● **Stated task**: Exactly how many lines have the word "part"? Answer with the bare number.

● **Material shown**:
============
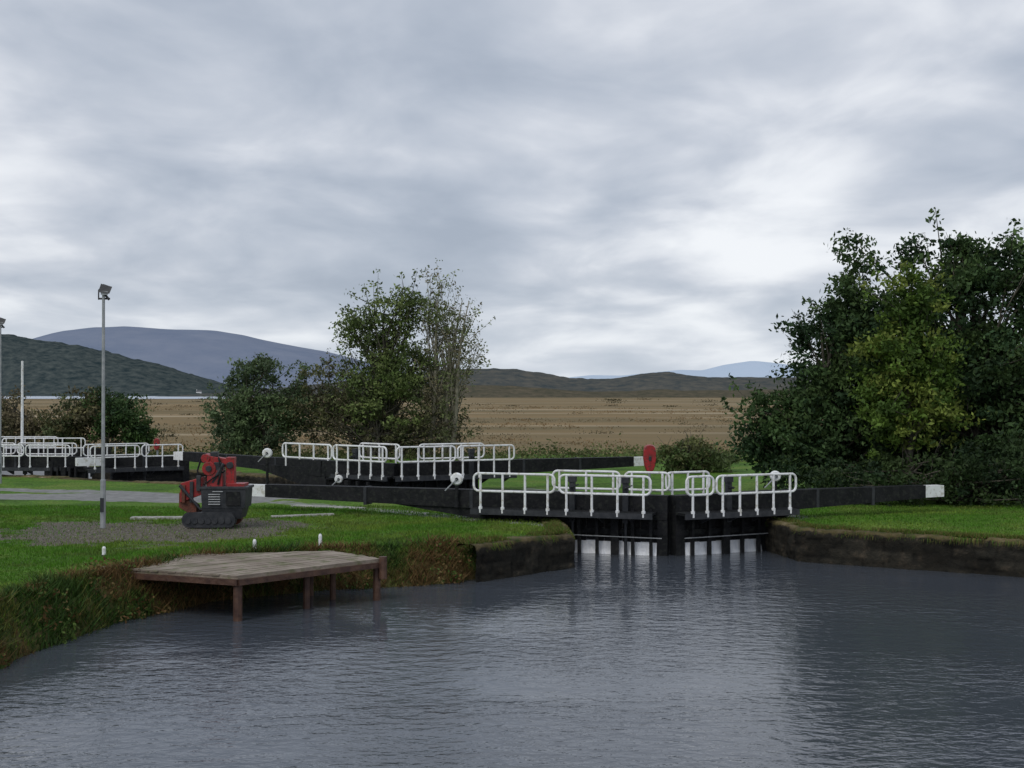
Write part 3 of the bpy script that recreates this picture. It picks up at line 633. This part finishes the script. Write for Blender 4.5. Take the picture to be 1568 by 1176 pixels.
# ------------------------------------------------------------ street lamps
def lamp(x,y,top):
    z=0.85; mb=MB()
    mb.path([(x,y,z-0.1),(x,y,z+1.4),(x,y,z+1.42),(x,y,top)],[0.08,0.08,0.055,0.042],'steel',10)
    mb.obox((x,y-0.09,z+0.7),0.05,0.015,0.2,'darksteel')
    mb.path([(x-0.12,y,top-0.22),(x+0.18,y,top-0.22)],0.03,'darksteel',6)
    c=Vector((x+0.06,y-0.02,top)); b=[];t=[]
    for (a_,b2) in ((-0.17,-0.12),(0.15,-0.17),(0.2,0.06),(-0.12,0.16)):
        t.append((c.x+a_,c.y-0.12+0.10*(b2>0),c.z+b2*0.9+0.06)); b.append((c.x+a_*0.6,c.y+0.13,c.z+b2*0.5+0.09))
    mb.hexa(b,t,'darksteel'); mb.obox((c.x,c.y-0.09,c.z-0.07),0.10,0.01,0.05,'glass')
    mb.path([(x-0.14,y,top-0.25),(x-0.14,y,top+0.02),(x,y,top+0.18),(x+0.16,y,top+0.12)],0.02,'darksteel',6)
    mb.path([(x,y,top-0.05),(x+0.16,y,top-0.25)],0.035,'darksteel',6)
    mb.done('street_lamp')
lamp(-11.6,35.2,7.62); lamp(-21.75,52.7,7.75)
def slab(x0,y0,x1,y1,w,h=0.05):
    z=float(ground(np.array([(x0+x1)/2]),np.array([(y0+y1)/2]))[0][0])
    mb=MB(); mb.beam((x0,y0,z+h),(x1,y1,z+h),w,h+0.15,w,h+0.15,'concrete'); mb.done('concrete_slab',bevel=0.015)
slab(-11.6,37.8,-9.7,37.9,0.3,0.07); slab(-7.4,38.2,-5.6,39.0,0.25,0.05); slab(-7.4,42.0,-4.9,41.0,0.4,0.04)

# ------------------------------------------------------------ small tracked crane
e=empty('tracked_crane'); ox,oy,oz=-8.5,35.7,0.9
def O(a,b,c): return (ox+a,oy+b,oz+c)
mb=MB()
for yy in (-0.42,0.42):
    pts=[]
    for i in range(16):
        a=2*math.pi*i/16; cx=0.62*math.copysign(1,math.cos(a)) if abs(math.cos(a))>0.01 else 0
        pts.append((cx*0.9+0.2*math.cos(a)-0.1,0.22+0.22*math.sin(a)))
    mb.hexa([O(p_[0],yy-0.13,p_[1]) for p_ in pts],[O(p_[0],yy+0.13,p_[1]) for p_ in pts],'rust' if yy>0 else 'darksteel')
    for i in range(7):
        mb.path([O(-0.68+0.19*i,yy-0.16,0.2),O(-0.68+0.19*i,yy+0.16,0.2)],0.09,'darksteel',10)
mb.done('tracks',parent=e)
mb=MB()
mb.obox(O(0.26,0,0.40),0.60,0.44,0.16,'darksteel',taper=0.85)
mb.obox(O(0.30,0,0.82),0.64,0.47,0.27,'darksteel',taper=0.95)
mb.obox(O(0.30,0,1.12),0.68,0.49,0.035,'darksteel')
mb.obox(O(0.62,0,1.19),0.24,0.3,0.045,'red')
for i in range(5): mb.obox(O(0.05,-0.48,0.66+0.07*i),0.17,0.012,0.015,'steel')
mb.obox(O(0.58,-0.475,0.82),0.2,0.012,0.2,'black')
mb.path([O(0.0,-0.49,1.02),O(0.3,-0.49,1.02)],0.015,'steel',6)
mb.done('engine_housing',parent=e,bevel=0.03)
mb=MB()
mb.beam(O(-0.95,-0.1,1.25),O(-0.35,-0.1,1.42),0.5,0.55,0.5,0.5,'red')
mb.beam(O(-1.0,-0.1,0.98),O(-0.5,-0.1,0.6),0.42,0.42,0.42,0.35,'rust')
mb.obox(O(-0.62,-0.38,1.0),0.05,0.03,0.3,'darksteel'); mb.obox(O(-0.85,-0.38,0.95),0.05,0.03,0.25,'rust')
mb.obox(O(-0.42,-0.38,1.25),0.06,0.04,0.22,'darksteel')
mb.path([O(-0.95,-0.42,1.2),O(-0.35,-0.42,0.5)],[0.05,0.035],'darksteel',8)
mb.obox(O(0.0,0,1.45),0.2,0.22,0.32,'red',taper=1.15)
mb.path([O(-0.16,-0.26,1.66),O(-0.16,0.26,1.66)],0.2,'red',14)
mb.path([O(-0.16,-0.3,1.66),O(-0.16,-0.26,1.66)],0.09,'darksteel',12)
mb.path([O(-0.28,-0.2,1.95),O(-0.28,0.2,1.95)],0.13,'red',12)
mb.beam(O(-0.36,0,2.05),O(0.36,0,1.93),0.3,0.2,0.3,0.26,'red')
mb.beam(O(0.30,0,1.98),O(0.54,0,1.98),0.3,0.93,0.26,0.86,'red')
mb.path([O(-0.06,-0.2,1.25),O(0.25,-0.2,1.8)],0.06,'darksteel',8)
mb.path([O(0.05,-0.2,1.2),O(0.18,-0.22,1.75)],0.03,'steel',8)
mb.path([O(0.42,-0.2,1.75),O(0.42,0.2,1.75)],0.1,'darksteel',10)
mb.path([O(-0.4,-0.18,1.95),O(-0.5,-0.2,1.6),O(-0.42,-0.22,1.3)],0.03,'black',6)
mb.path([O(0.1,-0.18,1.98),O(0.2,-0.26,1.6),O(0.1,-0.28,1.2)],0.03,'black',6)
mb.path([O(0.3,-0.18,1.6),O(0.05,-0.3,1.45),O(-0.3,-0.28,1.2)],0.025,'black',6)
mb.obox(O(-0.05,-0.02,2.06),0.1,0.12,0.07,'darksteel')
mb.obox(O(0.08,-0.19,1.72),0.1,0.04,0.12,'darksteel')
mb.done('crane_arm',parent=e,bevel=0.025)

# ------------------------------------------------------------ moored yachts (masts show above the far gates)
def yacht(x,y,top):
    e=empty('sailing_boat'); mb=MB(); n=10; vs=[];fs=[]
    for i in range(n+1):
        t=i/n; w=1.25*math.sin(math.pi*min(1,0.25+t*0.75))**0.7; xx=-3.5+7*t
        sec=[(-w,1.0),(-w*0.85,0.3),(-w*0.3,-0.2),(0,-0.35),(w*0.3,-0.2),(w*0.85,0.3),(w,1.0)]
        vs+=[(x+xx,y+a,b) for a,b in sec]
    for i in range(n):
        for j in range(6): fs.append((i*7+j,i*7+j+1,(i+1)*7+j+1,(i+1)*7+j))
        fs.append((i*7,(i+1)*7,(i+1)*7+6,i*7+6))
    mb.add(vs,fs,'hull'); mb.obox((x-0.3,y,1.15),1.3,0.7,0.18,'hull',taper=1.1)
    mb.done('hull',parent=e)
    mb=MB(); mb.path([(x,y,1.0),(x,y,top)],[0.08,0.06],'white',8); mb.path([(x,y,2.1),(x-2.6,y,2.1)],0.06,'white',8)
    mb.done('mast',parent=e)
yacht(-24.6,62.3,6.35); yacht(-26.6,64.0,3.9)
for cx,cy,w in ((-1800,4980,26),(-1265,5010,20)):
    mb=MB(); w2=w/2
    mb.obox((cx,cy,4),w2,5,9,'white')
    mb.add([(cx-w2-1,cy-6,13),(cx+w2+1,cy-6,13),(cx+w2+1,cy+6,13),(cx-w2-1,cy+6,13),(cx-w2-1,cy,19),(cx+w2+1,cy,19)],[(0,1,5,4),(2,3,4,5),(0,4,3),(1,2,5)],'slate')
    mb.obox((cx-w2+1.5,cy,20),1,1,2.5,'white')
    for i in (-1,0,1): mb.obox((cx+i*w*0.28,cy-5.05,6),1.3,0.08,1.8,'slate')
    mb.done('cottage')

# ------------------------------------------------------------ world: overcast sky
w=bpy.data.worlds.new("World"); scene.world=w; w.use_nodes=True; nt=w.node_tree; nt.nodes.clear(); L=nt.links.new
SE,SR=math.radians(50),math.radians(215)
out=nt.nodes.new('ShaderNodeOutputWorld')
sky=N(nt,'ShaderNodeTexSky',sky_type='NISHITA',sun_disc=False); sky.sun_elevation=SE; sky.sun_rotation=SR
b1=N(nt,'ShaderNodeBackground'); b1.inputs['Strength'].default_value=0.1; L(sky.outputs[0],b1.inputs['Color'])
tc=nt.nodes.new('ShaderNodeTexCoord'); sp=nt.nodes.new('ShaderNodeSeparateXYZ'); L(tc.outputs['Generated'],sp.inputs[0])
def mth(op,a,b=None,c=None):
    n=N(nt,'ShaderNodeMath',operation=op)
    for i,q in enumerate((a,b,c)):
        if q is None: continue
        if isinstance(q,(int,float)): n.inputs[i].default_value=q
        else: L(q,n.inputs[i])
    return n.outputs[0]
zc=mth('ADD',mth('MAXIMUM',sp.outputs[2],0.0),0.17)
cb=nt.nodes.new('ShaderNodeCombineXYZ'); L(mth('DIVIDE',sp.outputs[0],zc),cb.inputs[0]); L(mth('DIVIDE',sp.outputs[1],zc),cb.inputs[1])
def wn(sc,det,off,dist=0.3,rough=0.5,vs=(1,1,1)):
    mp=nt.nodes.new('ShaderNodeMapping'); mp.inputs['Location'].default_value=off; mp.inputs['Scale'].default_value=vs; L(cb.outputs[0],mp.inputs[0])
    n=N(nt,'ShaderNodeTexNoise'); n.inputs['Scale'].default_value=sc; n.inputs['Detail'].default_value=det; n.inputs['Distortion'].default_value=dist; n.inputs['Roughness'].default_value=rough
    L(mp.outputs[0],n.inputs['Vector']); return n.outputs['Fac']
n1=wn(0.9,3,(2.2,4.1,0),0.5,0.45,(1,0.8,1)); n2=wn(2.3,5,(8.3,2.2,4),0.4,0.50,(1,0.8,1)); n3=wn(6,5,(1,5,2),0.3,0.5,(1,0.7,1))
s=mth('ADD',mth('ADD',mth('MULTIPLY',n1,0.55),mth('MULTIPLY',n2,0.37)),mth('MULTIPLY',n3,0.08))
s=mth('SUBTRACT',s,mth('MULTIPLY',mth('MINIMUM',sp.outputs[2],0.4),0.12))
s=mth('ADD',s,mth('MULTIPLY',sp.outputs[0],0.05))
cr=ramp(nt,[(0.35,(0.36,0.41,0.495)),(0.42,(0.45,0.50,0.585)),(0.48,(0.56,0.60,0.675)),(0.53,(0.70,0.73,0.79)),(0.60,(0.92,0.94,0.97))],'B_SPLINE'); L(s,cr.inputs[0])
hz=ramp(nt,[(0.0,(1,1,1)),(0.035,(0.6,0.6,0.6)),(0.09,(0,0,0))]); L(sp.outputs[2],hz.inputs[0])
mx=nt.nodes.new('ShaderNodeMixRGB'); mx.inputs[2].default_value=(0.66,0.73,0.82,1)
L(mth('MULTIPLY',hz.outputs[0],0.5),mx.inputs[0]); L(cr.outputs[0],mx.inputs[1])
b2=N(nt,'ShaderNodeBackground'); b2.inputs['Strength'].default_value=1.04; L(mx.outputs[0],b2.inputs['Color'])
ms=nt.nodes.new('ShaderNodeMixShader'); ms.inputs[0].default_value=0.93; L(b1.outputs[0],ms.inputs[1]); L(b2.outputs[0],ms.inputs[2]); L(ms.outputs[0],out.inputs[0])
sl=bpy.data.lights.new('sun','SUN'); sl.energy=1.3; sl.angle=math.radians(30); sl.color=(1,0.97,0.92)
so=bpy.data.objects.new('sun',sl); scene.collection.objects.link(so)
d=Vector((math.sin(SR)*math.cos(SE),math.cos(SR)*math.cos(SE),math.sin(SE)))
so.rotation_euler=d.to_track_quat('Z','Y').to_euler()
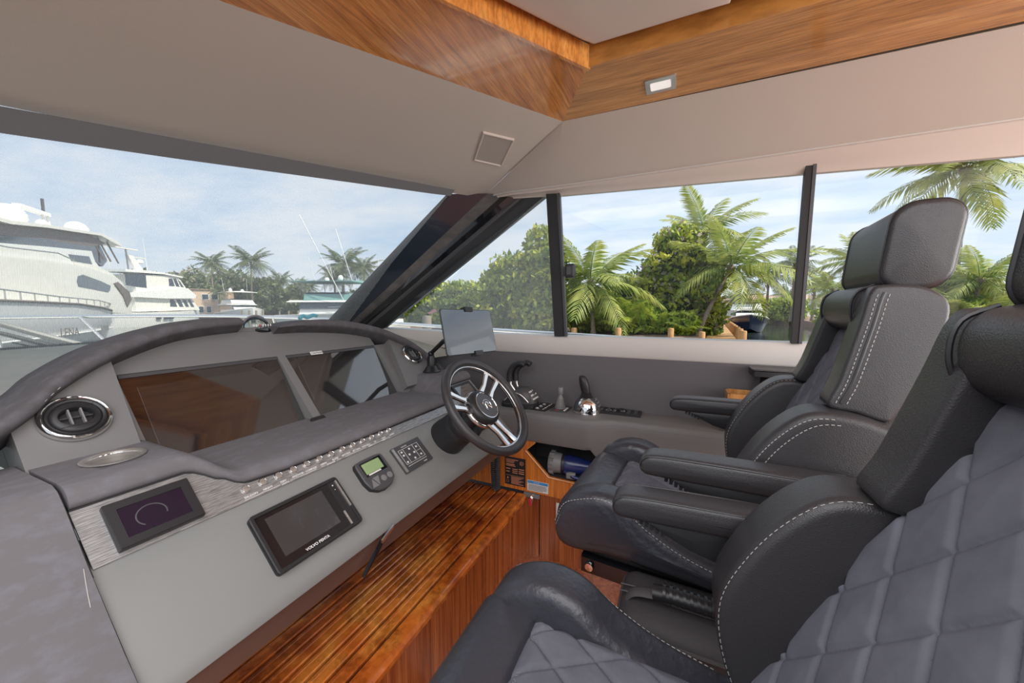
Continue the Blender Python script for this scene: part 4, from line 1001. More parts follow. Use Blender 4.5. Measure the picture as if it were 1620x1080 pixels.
============
● **The completed task**: 2